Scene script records
----------
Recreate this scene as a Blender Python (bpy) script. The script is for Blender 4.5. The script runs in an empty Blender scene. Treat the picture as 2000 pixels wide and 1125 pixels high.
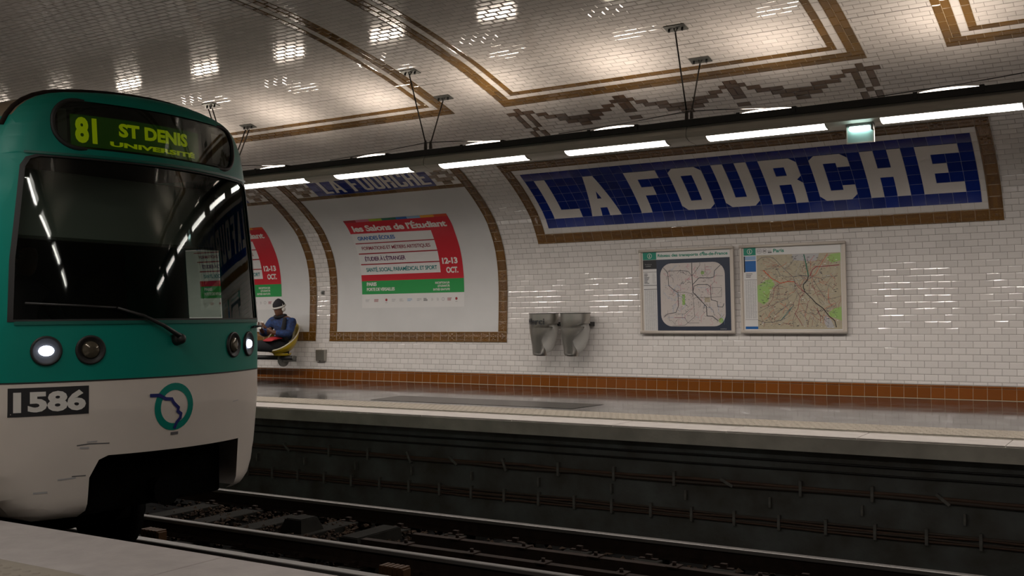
import bpy, bmesh, math, random
import numpy as np
from mathutils import Vector, Matrix
from mathutils.geometry import tessellate_polygon

# ------------------------------------------------------------------ camera, world, exposure
sc = bpy.context.scene
COL = sc.collection
sc.view_settings.view_transform = 'Standard'
sc.view_settings.look = 'None'
sc.view_settings.gamma = 1.0
sc.view_settings.use_curve_mapping = False
sc.view_settings.exposure = 0.0

FPX, CX, CY = 2050.0, 1000.0, 562.5
_vx = np.array([-3250., 648 - CY, FPX]); _vx /= np.linalg.norm(_vx)
_a = (FPX * FPX + (648 - CY) * (607 - CY)) / 3250.
_vy = np.array([_a, 607 - CY, FPX]); _vy /= np.linalg.norm(_vy)
_RX, _RY = -_vx, _vy
_RZ = np.cross(_RX, _RY)
_R = np.array([_RX, _RY, _RZ])
cam_data = bpy.data.cameras.new('camera')
cam = bpy.data.objects.new('camera', cam_data)
COL.objects.link(cam)
m = Matrix(((_R[0][0], -_R[0][1], -_R[0][2], 0), (_R[1][0], -_R[1][1], -_R[1][2], 0),
            (_R[2][0], -_R[2][1], -_R[2][2], 0), (0, 0, 0, 1)))
m.translation = Vector((0, 0, 1.1))
cam.matrix_world = m
cam_data.sensor_width = 36.0
cam_data.lens = 36.0 * FPX / 2000.0
cam_data.clip_start = 0.02
cam_data.clip_end = 200
sc.camera = cam

world = bpy.data.worlds.new('world'); sc.world = world
world.use_nodes = True
world.node_tree.nodes['Background'].inputs[0].default_value = (0.01, 0.01, 0.01, 1)
world.node_tree.nodes['Background'].inputs[1].default_value = 0.3

TUBE = 12.0        # glow of the lower tube covers
TUBE_W = 31.0      # light thrown down by one lower tube
UPT = 6.0          # glow of the upward tube covers
UP_W = 6.0         # light thrown up by one upper tube
NEAR = 0.38         # output of the weaker row over the near platform
rnd = random.Random(7)

# ------------------------------------------------------------------ materials
MAT = {}
def node_mat(name):
    mt = bpy.data.materials.new(name); mt.use_nodes = True
    nt = mt.node_tree; b = nt.nodes['Principled BSDF']
    MAT[name] = mt
    return mt, nt, b

def mat(name, col, rough=0.5, metal=0.0, var=0.0, noise=0.0, nscale=8.0, bump=0.0, bscale=60.0,
        emit=None, estr=0.0, alpha=1.0, trans=0.0, coat=0.0, spec=0.5, col2=None, rvar=0.0):
    mt, nt, b = node_mat(name)
    L = nt.links.new
    b.inputs['Base Color'].default_value = (*col, 1)
    b.inputs['Roughness'].default_value = rough
    b.inputs['Metallic'].default_value = metal
    b.inputs['Specular IOR Level'].default_value = spec
    b.inputs['Coat Weight'].default_value = coat
    b.inputs['Coat Roughness'].default_value = 0.06
    b.inputs['Alpha'].default_value = alpha
    b.inputs['Transmission Weight'].default_value = trans
    src = None
    tc = nt.nodes.new('ShaderNodeTexCoord')
    if var > 0:
        g = nt.nodes.new('ShaderNodeNewGeometry')
        mr = nt.nodes.new('ShaderNodeMapRange')
        L(g.outputs['Random Per Island'], mr.inputs['Value'])
        mr.inputs['To Min'].default_value = 1 - var; mr.inputs['To Max'].default_value = 1 + var * 0.5
        mx = nt.nodes.new('ShaderNodeVectorMath'); mx.operation = 'SCALE'
        mx.inputs[0].default_value = col
        L(mr.outputs[0], mx.inputs['Scale'])
        src = mx.outputs[0]
    if noise > 0 or col2:
        n = nt.nodes.new('ShaderNodeTexNoise'); n.inputs['Scale'].default_value = nscale
        n.inputs['Detail'].default_value = 6
        L(tc.outputs['Object'], n.inputs['Vector'])
        cr = nt.nodes.new('ShaderNodeMapRange')
        L(n.outputs['Fac'], cr.inputs['Value'])
        cr.inputs['From Min'].default_value = 0.3; cr.inputs['From Max'].default_value = 0.7
        if col2:
            mx = nt.nodes.new('ShaderNodeMix'); mx.data_type = 'RGBA'
            mx.inputs[6].default_value = (*col, 1); mx.inputs[7].default_value = (*col2, 1)
            if src: L(src, mx.inputs[6])
            L(cr.outputs[0], mx.inputs[0]); src = mx.outputs[2]
        else:
            cr.inputs['To Min'].default_value = 1 - noise; cr.inputs['To Max'].default_value = 1.0
            mx = nt.nodes.new('ShaderNodeVectorMath'); mx.operation = 'SCALE'
            mx.inputs[0].default_value = col
            if src: L(src, mx.inputs[0])
            L(cr.outputs[0], mx.inputs['Scale']); src = mx.outputs[0]
        if rvar > 0:
            rr = nt.nodes.new('ShaderNodeMapRange')
            L(n.outputs['Fac'], rr.inputs['Value'])
            rr.inputs['From Min'].default_value = 0.35; rr.inputs['From Max'].default_value = 0.65
            rr.inputs['To Min'].default_value = rough; rr.inputs['To Max'].default_value = rough + rvar
            L(rr.outputs[0], b.inputs['Roughness'])
    if src: L(src, b.inputs['Base Color'])
    if bump > 0:
        n2 = nt.nodes.new('ShaderNodeTexNoise'); n2.inputs['Scale'].default_value = bscale
        n2.inputs['Detail'].default_value = 4
        L(tc.outputs['Object'], n2.inputs['Vector'])
        bp = nt.nodes.new('ShaderNodeBump'); bp.inputs['Strength'].default_value = bump
        bp.inputs['Distance'].default_value = 0.01
        L(n2.outputs['Fac'], bp.inputs['Height']); L(bp.outputs[0], b.inputs['Normal'])
    if emit:
        b.inputs['Emission Color'].default_value = (*emit, 1)
        b.inputs['Emission Strength'].default_value = estr
    return mt

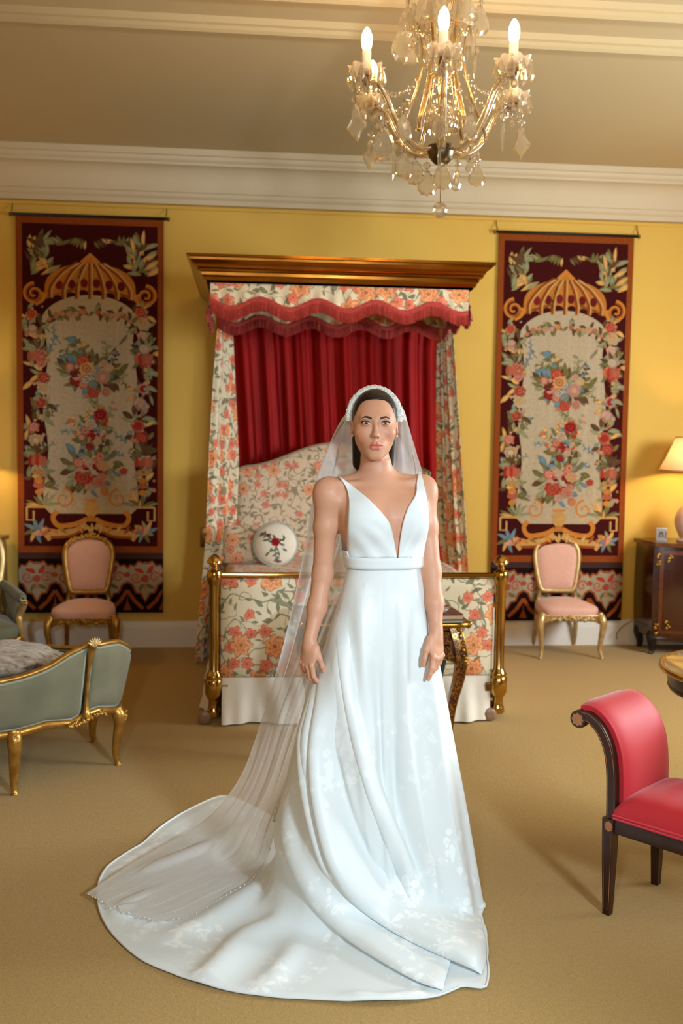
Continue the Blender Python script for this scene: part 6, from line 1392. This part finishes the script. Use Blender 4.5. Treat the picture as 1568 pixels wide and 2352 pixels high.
# the long folds that sweep from the hip to the floor, read off the photograph and raised on the cloth
def sweep_fold(pts, h, wl, wr, taper=(.2, .15)):
    g = smooth_path(pts, 90); px, py = proj_arr(np.stack([X, Y, Z], -1).reshape(-1, 3)+OB); best = np.full(px.shape, 1e9); sg = np.zeros(px.shape); am = np.zeros(px.shape); L = np.linspace(0, 1, 90)
    pr_ = np.clip(L/taper[0], 0, 1)**.8*np.clip((1-L)/taper[1], 0, 1)**.7; T = np.gradient(g, axis=0)
    for i in range(90):
        dx, dy = px-g[i, 0], py-g[i, 1]; d_ = dx*dx+dy*dy; k = d_ < best; best = np.where(k, d_, best); am = np.where(k, pr_[i], am); sg = np.where(k, T[i, 0]*dy-T[i, 1]*dx, sg)
    d_ = np.sqrt(best); w = np.where(sg > 0, wl, wr); f = h*am*np.exp(-(d_/w)**2)      # sg > 0: left of the fold going down
    fl_ = np.clip((Z.reshape(-1)-.02)/.2, 0, 1); th_ = np.repeat(th, NR1+NR2); msk = np.clip((np.cos(th_-R(-105))+.35)/.4, 0, 1); f = f*msk
    X.reshape(-1)[:] += f*fl_*np.cos(th_); Y.reshape(-1)[:] += f*fl_*np.sin(th_); Z.reshape(-1)[:] += f*(1-fl_*.8)
def proj_arr(Pw):
    v = Pw-_C; z = v @ _fw; return 784+F_PX*(v @ _rt)/z, 1176-F_PX*(v @ _up)/z
sweep_fold([(726, 1560), (704, 1650), (670, 1760), (650, 1850), (654, 1920), (676, 1990), (720, 2070), (792, 2140), (880, 2196), (970, 2244)], .035, 22, 46)
sweep_fold([(738, 1480), (730, 1600), (716, 1700), (720, 1800), (738, 1900), (766, 1990), (816, 2062), (892, 2118), (980, 2162), (1060, 2196), (1104, 2216)], .05, 22, 50)
sweep_fold([(775, 1400), (792, 1550), (818, 1680), (852, 1800), (892, 1900), (940, 2020), (980, 2098)], .03, 34, 20)
sweep_fold([(745, 1680), (778, 1830), (826, 1950), (890, 2050)], -.035, 18, 18); sweep_fold([(862, 1480), (868, 1650), (880, 1800), (900, 1950), (926, 2070)], -.014, 9, 9)
sweep_fold([(830, 1340), (838, 1500), (850, 1640), (862, 1750)], .016, 22, 16); sweep_fold([(930, 1360), (926, 1600), (944, 1800), (974, 1950), (1012, 2085)], .022, 22, 12)
sweep_fold([(955, 1340), (968, 1450), (990, 1600), (1014, 1780), (1044, 1960), (1068, 2080)], .016, 14, 10); sweep_fold([(900, 1700), (920, 1850), (952, 1980), (990, 2090)], -.012, 9, 12)
for _ in range(2):
    for A_ in (X, Y, Z):
        A_[:, 8:-3] += .5*((A_[:, 7:-4]+A_[:, 9:-2])/2-A_[:, 8:-3]); A_[:, 8:] += .4*((np.roll(A_, 1, 0)+np.roll(A_, -1, 0))[:, 8:]/2-A_[:, 8:])
e_ = np.clip((1-t2)/.06, 0, 1)[None]; Z[:, NR1:] = .006+(Z[:, NR1:]-.006)*(.25+.75*e_)
Z = np.maximum(Z, .005)
SV = np.stack([X, Y, Z], -1).reshape(-1, 3)
skirt = mk('wedding_gown', SV, grid_faces(NT, NR1+NR2, cu=True), M['satin'], br)
for o in gown_parts: o.parent = skirt
# hem roll along the train's edge
mk('hem', *tube(SV.reshape(NT, -1, 3)[::2, -1]+[0, 0, .001], .004, 6, closed=True), M['satin_plain'], skirt)

# loose folds of the train lying over the skirt, each a strip with a rolled edge
from mathutils.bvhtree import BVHTree
_bvh = BVHTree.FromPolygons([Vector(v) for v in SV], grid_faces(NT, NR1+NR2, cu=True))
def on_skirt(x, y):
    d = ray(x, y); d = d/np.linalg.norm(d); h = _bvh.ray_cast(Vector(_C-OB), Vector(d)); return (np.array(h[0]) if h[0] is not None else None), d
def fold_strip(pts, w0, w1, h0, h1, n=90, sym=False):
    g = smooth_path(pts, n); T = np.gradient(g, axis=0); T /= np.linalg.norm(T, axis=1)[:, None]; side = np.stack([T[:, 1], -T[:, 0]], -1)      # image right of the run
    prof_ = [(-.02, -.25), (-.16, .1), (-.22, .45), (-.17, .8), (-.04, 1.0), (.14, 1.0), (.36, .86), (.6, .62), (.85, .36), (1.08, .14), (1.3, -.05), (1.4, -.3)] if not sym else [(-.62, -.25), (-.58, .15), (-.46, .55), (-.25, .88), (0, 1.0), (.25, .9), (.46, .6), (.6, .2), (.64, -.25)]
    m = len(prof_); G = np.zeros((n, m, 3)); last = [None]*m
    for i in range(n):
        t = i/(n-1); w = w0+(w1-w0)*t; hh_ = (h0+(h1-h0)*t)*min(1, t/.18)**.8*min(1, (1-t)/.05+.35)
        for j, (a_, b_) in enumerate(prof_):
            q = g[i]+side[i]*a_*w; p, d = on_skirt(*q)
            if p is None: p = last[j] if last[j] is not None else on_skirt(*g[i])[0]
            last[j] = p; G[i, j] = p-d*hh_*b_+np.array([0, 0, .25])*hh_*max(0, b_)*(p[2] < .12)
    for _ in range(6): G[1:-1] = G[1:-1]*.5+(G[2:]+G[:-2])*.25
    for _ in range(1): G[:, 3:-1] = G[:, 3:-1]*.5+(G[:, 4:]+G[:, 2:-2])*.25
    G[..., 2] = np.maximum(G[..., 2], .004)
    o = mk('gown_fold', G.reshape(-1, 3), grid_faces(n, m), M['satin'], skirt); sd = o.modifiers.new('smooth', 'SUBSURF'); sd.levels = 1; sd.render_levels = 1
fold_strip([(722, 1575), (704, 1660), (672, 1765), (650, 1855), (652, 1925), (674, 1995), (718, 2072), (790, 2142), (880, 2200), (965, 2246), (1020, 2262)], 26, 74, .014, .036)
fold_strip([(742, 1500), (732, 1600), (716, 1700), (718, 1800), (736, 1900), (764, 1988), (814, 2062), (890, 2120), (978, 2166), (1058, 2200), (1112, 2222)], 30, 96, .02, .05)
fold_strip([(782, 1430), (796, 1550), (820, 1680), (854, 1800), (892, 1900), (938, 2010), (972, 2088)], 26, 44, .008, .026, sym=True)

# ------------------------------------------------------------------ the veil
stn = [((812, 965, 3.31), (866, 888, 3.335), (921, 965, 3.31)), ((786, 968, 3.35), (868, 912, 3.43), (932, 968, 3.35)), ((762, 1005, 3.38), (868, 960, 3.49), (943, 1005, 3.39)), ((742, 1048, 3.40), (868, 1020, 3.50), (954, 1046, 3.41)), ((722, 1102, 3.42), (866, 1095, 3.50), (966, 1092, 3.44)),
       ((708, 1180, 3.44), (850, 1180, 3.54), (970, 1180, 3.52)), ((694, 1270, 3.46), (820, 1270, 3.58), (935, 1270, 3.58)), ((667, 1400, 3.50), (760, 1400, 3.66), (850, 1400, 3.68)), ((636, 1530, 3.56), (710, 1530, 3.68), (785, 1530, 3.66)), ((598, 1660, 3.68), (655, 1670, 3.68), (716, 1668, 3.52)), ((556, 1775, 3.86), (612, 1800, 3.74), (668, 1800, 3.46)), ((500, 1855, 3.98), (566, 1895, 3.76), (632, 1900, 3.40))]
stz = [((440, 1905), (530, 1960), (612, 1972), .05), ((360, 1950), (450, 2005), (575, 2030), .045), ((285, 1995), (375, 2040), (505, 2068), .04), ((225, 2035), (312, 2068), (440, 2102), .035), ((200, 2052), (262, 2085), (352, 2116), .03)]
ctl = [[PY(*q) for q in s_] for s_ in stn]+[[PZ(*q, s_[3]) for q in s_[:3]] for s_ in stz]
ctl = np.array(ctl)-OB; NVv, NU = 150, 72
Lc, Mc, Rc = (smooth_path(ctl[:, k], NVv) for k in range(3)); u = np.linspace(0, 1, NU); VV = np.zeros((NVv, NU, 3))
for i in range(NVv):
    f = i/(NVv-1); ph = np.pi*u; el = (1-np.cos(ph))/2; bu = np.sin(ph)
    mid = (Lc[i]+Rc[i])/2; flat = Lc[i]+(Rc[i]-Lc[i])*(u if f > .5 else (u*(f*2)+el*(1-f*2)))[:, None]
    VV[i] = flat+(Mc[i]-mid)[None]*bu[:, None]
    amp = .014*min(1, f*5)*(1 if f < .7 else .7); q = np.sin(u*2*np.pi*5.5+1.5*f)+.6*np.sin(u*2*np.pi*11+3*f+1)
    VV[i, :, 1] += amp*q*(.4+.6*bu); VV[i, :, 0] += amp*.5*np.cos(u*2*np.pi*7+2*f)
for i in range(NVv):
    for j in range(NU):
        x, y, z = VV[i, j]
        if z < 1.15:
            h = _bvh.ray_cast(Vector((x, y, 1.3)), Vector((0, 0, -1)))
            if h[0] is not None and z < h[0].z+.012:
                if h[0].z < .30: VV[i, j, 2] = h[0].z+.012+.004*math.sin(u[j]*40+i*.2)
                else:
                    d_ = np.array([x, y])-Kc; d_ /= np.linalg.norm(d_)+1e-6
                    hh2 = _bvh.ray_cast(Vector((Kc[0]+d_[0]*1.2, Kc[1]+d_[1]*1.2, max(z, .02))), Vector((-d_[0], -d_[1], 0)))
                    if hh2[0] is not None: VV[i, j, :2] = np.array(hh2[0][:2])+d_*.014
for _ in range(2): VV[1:-1, 1:-1] = VV[1:-1, 1:-1]*.5+(VV[2:, 1:-1]+VV[:-2, 1:-1]+VV[1:-1, 2:]+VV[1:-1, :-2])*.125
VV[..., 2] = np.maximum(VV[..., 2], .012)
def tulle():
    m, nt, b = new_mat('veil_tulle'); nt.nodes.remove(b); out = nt.nodes['Material Output']; tc = node(nt, 'ShaderNodeTexCoord').outputs['Object']
    d = node(nt, 'ShaderNodeBsdfDiffuse'); tr = node(nt, 'ShaderNodeBsdfTranslucent'); tp = node(nt, 'ShaderNodeBsdfTransparent')
    c = mixc(nt, noise(nt, tc, 30, 3.0), srgb(238, 236, 234), srgb(226, 224, 222)); nt.links.new(c, d.inputs[0]); nt.links.new(c, tr.inputs[0])
    m1 = node(nt, 'ShaderNodeMixShader'); m1.inputs[0].default_value = .35; nt.links.new(d.outputs[0], m1.inputs[1]); nt.links.new(tr.outputs[0], m1.inputs[2])
    lw = node(nt, 'ShaderNodeLayerWeight'); lw.inputs[0].default_value = .35; ux = node(nt, 'ShaderNodeSeparateXYZ'); nt.links.new(node(nt, 'ShaderNodeTexCoord').outputs['UV'], ux.inputs[0])
    f = E(nt, lw.outputs['Facing'])*.45+noise(nt, tc, 900, 1.0)*.1+.45+(1.0-E(nt, ux.outputs[1]).step(.08, .5))*.22+((E(nt, ux.outputs[0])*60.0).sin()*.5+.5)*(E(nt, ux.outputs[0])*23.0+1.0).sin().step(-.2, 1)*.18
    m2 = node(nt, 'ShaderNodeMixShader'); nt.links.new(f.s, m2.inputs[0]); nt.links.new(tp.outputs[0], m2.inputs[1]); nt.links.new(m1.outputs[0], m2.inputs[2]); nt.links.new(m2.outputs[0], out.inputs[0])
    return m
M['tulle'] = tulle()
veil = mk('veil', VV.reshape(-1, 3), grid_faces(NVv, NU), M['tulle'], br, uv=[(j/(NU-1), i/(NVv-1)) for i in range(NVv) for j in range(NU)])
b = MB(); edge = np.vstack([VV[60:, -1], VV[-1, ::-1]])
seg = np.r_[0, np.cumsum(np.linalg.norm(np.diff(edge, axis=0), axis=1))]
for s_ in np.arange(0, seg[-1], .022):
    p = np.array([np.interp(s_+rng.uniform(-.004, .004), seg, edge[:, k]) for k in range(3)]); b.add(*ball(p+[0, -.002, .002], rng.choice([.0018, .0025, .0032]), 6, 4))
b.mk('pearl_edging', P('veil_pearls', srgb(236, 234, 228), .2, metal=.2, var=(100, .2)), veil, kind='stuff')
# ring on the curled hand
a = np.linspace(0, 2*np.pi, 24, endpoint=False); fd_ = np.array([0, -math.sin(.42), -math.cos(.42)]); c_ = np.array([-.009, .001, -.086])+fd_*.02
e1 = np.array([1., 0, 0]); e2 = np.cross(fd_, e1); rgp = (c_+np.outer(.0098*np.cos(a), e1)+np.outer(.0098*np.sin(a), e2)) @ handL.M.T.astype(float)+handL.W
mk('ring', *tube(rgp, .0014, 6, closed=True), M['brass'], br)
----------
EXERCISE DIRECTIONS →
Give the lines again word for word, from the start of the records to the line holding "sc.view_settings.exposure = 0.0", both included, and leave out any picture.

CORRECT RESULT →
Recreate this scene as a Blender Python (bpy) script. The script is for Blender 4.5. The script runs in an empty Blender scene. Treat the picture as 2000 pixels wide and 1125 pixels high.
import bpy, bmesh, math, random
import numpy as np
from mathutils import Vector, Matrix
from mathutils.geometry import tessellate_polygon

# ------------------------------------------------------------------ camera, world, exposure
sc = bpy.context.scene
COL = sc.collection
sc.view_settings.view_transform = 'Standard'
sc.view_settings.look = 'None'
sc.view_settings.gamma = 1.0
sc.view_settings.use_curve_mapping = False
sc.view_settings.exposure = 0.0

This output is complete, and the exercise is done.